IS THE STUDENT ALWAYS THE PROBLEM?

Schools rarely say, “We have failed to teach this student properly. We have to find a way to change what we are doing.” The blame is usually on a defect in the child or on parents for neglecting to do the right things. They are quick to send parents to find others for testing and tutoring.

The students I have worked with, and the parents who have taken my course, attest to the fact that there is nothing whatsoever wrong with their children even though they were in serious problems with reading at school.

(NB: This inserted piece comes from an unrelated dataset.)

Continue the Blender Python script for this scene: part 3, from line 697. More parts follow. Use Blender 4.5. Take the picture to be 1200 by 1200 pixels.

Children all want to read and to succeed. When they are labelled as deficient, and treated differently than their peers , they are confused and learning sickness can begin. These identified weaknesses become part of their self-talk and I’ve heard many of them say, about the middle of grade one, “I’m dumb. I’m stupid. I hate reading.” None of these are true. They hate themselves for being behind their peers. This builds ditches of despair that can be difficult to overcome. Many high school drop-outs will tell you that their slide began in the early grades!

I have consulted to the parents of three seven-year-olds in the last couple of months. As is usually the problem, they were all ‘hooked on phonics’. In every case these students, who were sounding out every letter when they came to see me, were reading without sounding out within ten minutes when I read with them to demonstrate to their parents how to practice properly. It was magical to watch the transformation in their faces and bodies when they realized that they could read.

Amara’s parents had already contacted a psychologist to do $5,000 worth of testing. Instead, in two hours their daughter was confidently reading with a minimal amount of help. She laughed and skipped around the room. She couldn’t stop hugging me.

Jen, a young mom, recently used Simply Read! my online reading course to quickly turn her six-year-old son who is in French Immersion into a reader in both French and English. Within two weeks he was reading French so well that he volunteered to read out loud in class! She told me that The Making Sense Approach is more valuable for French than English since so many of the letters in French are silent.

Almost everyone, of every age, can read if they learn how to overcome the barriers that too much teaching has put in their minds.